« Une ligne entraîne l’autre, toujours… je dessine quelque chose qui me donne subitement l’idée de dessiner quelque chose d’autre qui me donne aussitôt l’envie de dessiner, etc. Voyez-vous, je dessine, puis je réfléchis. Pour moi, c’est une activité littéraire, morale. »
Saul Steinberg

11.3.11

Le dessin de José Muñoz au verso de la page

— « Dédée m’a téléphoné dans l’après-midi pour me dire que Johnny n’allait pas bien et je suis tout de suite passé le voir. Johnny et Dédée vivent depuis quelque temps dans un hôtel de la rue Lagrange, une chambre au quatrième étage. Rien qu’à voir la porte de la chambre, je devine que Johnny est dans la pire misère, la fenêtre donne sur une cour noire et, à une heure de l’après-midi, il faut allumer si l’on veut lire le journal ou voir à qui on parle.
Il ne fait pas froid mais je trouve Johnny enveloppé dans un couverture et calé au fond d’un fauteuil galeux qui perd de tous côtés de grands morceaux d’étoupe jaune. »
Léa s’est tue. La lecture à haute voix demande de l’anticipation, d’avoir toujours un coup d’avance. La phrase qui suit, Léa n’a pas envie de la lire à Maurice, elle est de celles qui perdent leur essence au-delà d’un écho intérieur.
Maurice l’a déjà lue.
Alain aussi.
« Ça, je suis en train de le jouer demain. » Cette formule, due à l’avatar de Charlie Parker décrit par Cortázar, Maurice l’avait vue se refléter sur la vitrine enguirlandée d’un bazar qu’il lessivait allègrement — emporté par l’esprit de Noël qui a pourtant le don de l’enrager. Son collègue Ibrahim y revivait el gran classico entre le Barça et le Real (5-0).
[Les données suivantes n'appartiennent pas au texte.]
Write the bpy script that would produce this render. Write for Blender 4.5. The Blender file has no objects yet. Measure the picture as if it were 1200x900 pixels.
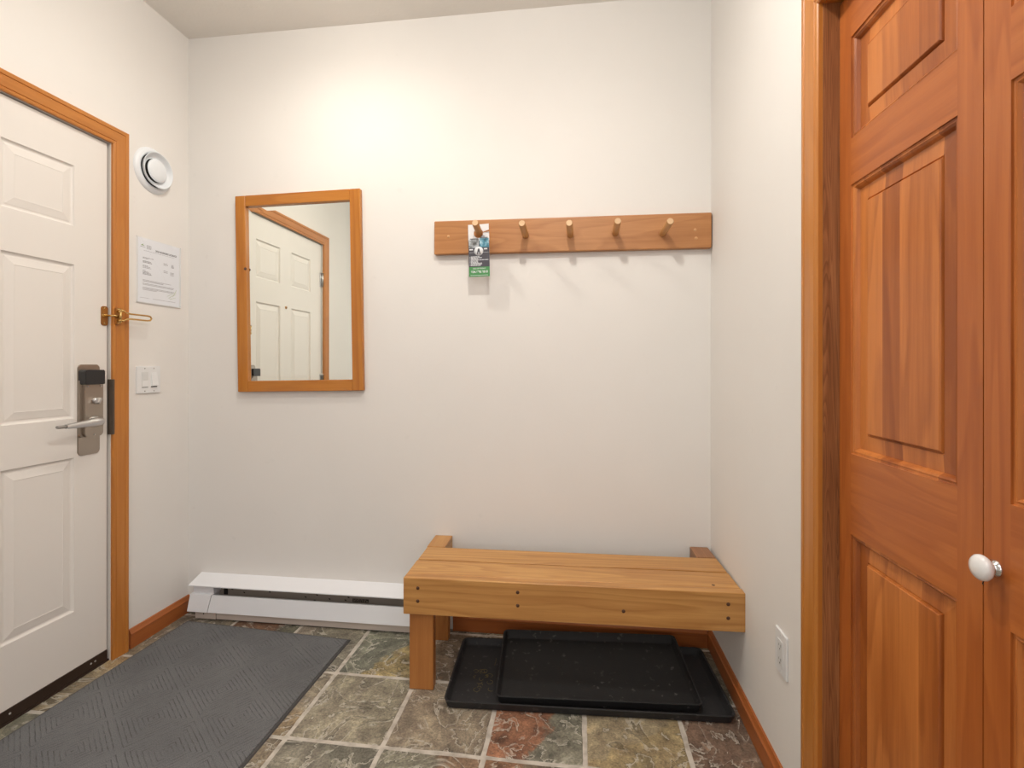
import bpy, bmesh, math, random
from mathutils import Vector, Matrix, noise as mnoise
random.seed(7)
scene = bpy.context.scene
COL = scene.collection
PI = math.pi

# ---------------------------------------------------------------- room measures (metres)
XL, XR, YB, ZC = -1.815, 0.557, 2.147, 2.705
CAM_H = 1.16

# ================================================================ materials
def nodes_of(name):
    m = bpy.data.materials.new(name); m.use_nodes = True
    nt = m.node_tree; nt.nodes.clear()
    out = nt.nodes.new('ShaderNodeOutputMaterial'); b = nt.nodes.new('ShaderNodeBsdfPrincipled')
    nt.links.new(b.outputs[0], out.inputs[0])
    return m, nt, b

def N(nt, typ, **kw):
    n = nt.nodes.new(typ)
    for k, v in kw.items():
        if k.startswith('i_'): n.inputs[k[2:].replace('_', ' ')].default_value = v
        else: setattr(n, k, v)
    return n

def mix(nt, fac, a, b, mode='MIX'):
    n = nt.nodes.new('ShaderNodeMix'); n.data_type = 'RGBA'; n.blend_type = mode
    for sock, v in ((n.inputs[0], fac), (n.inputs[6], a), (n.inputs[7], b)):
        if hasattr(v, 'is_linked'): nt.links.new(v, sock)
        elif isinstance(v, (int, float)): sock.default_value = v
        else: sock.default_value = (*v, 1) if len(v) == 3 else v
    return n.outputs[2]

def math_(nt, op, a, b=0.0, c=None, clamp=False):
    n = nt.nodes.new('ShaderNodeMath'); n.operation = op; n.use_clamp = clamp
    for i, v in enumerate((a, b, c)):
        if v is None: continue
        if hasattr(v, 'is_linked'): nt.links.new(v, n.inputs[i])
        else: n.inputs[i].default_value = v
    return n.outputs[0]

def ramp(nt, fac, stops):
    r = nt.nodes.new('ShaderNodeValToRGB'); e = r.color_ramp.elements
    while len(e) < len(stops): e.new(0.5)
    for k, (p, c) in enumerate(stops):
        e[k].position = p; e[k].color = (*c, 1)
    nt.links.new(fac, r.inputs[0]); return r.outputs[0]

def bump(nt, b, height, strength, dist=0.002):
    n = N(nt, 'ShaderNodeBump'); n.inputs['Strength'].default_value = strength
    n.inputs['Distance'].default_value = dist
    nt.links.new(height, n.inputs['Height']); nt.links.new(n.outputs[0], b.inputs['Normal'])

def plain(name, col, rough=0.5, metal=0.0, bscale=None, bstr=0.15, spec=0.5, coat=0.0):
    m, nt, b = nodes_of(name)
    b.inputs['Base Color'].default_value = (*col, 1)
    b.inputs['Roughness'].default_value = rough; b.inputs['Metallic'].default_value = metal
    b.inputs['Specular IOR Level'].default_value = spec
    b.inputs['Coat Weight'].default_value = coat
    if bscale:
        tc = N(nt, 'ShaderNodeTexCoord'); nz = N(nt, 'ShaderNodeTexNoise'); nz.inputs['Scale'].default_value = bscale
        nz.inputs['Detail'].default_value = 3
        nt.links.new(tc.outputs['Object'], nz.inputs['Vector']); bump(nt, b, nz.outputs[0], bstr, 0.001)
    return m

def wall_mat(name, col, bscale=140, bstr=0.12, blotch=0.03):
    m, nt, b = nodes_of(name)
    tc = N(nt, 'ShaderNodeTexCoord')
    n1 = N(nt, 'ShaderNodeTexNoise'); n1.inputs['Scale'].default_value = 2.2; n1.inputs['Detail'].default_value = 4
    nt.links.new(tc.outputs['Object'], n1.inputs[0])
    c = ramp(nt, n1.outputs[0], [(0.3, tuple(x * (1 - blotch) for x in col)), (0.7, col)])
    # a few scuffs low down where boots and bags rub
    n3 = N(nt, 'ShaderNodeTexNoise'); n3.inputs['Scale'].default_value = 16; n3.inputs['Detail'].default_value = 8
    nt.links.new(tc.outputs['Object'], n3.inputs[0])
    sc = ramp(nt, n3.outputs[0], [(0.70, (0, 0, 0)), (0.76, (1, 1, 1))])
    c = mix(nt, math_(nt, 'MULTIPLY', sc, 0.12), c, tuple(x * 0.72 for x in col))
    nt.links.new(c, b.inputs['Base Color'])
    n2 = N(nt, 'ShaderNodeTexNoise'); n2.inputs['Scale'].default_value = bscale; n2.inputs['Detail'].default_value = 3
    nt.links.new(tc.outputs['Object'], n2.inputs[0]); bump(nt, b, n2.outputs[0], bstr, 0.0015)
    b.inputs['Roughness'].default_value = 0.62; b.inputs['Specular IOR Level'].default_value = 0.3
    return m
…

Maurice envie parfois Ibrahim, qui l’appelle Angel Di Maria, « car on dirait toi ».
Alain l’a lu dans une édition illustrée où, à la tourne de certaines pages, il s’apprêtait à plonger dans un dessin en blanc et noir de Muñoz, qu’il jugeait extatique, dont la transparence du papier avait trahi la présence.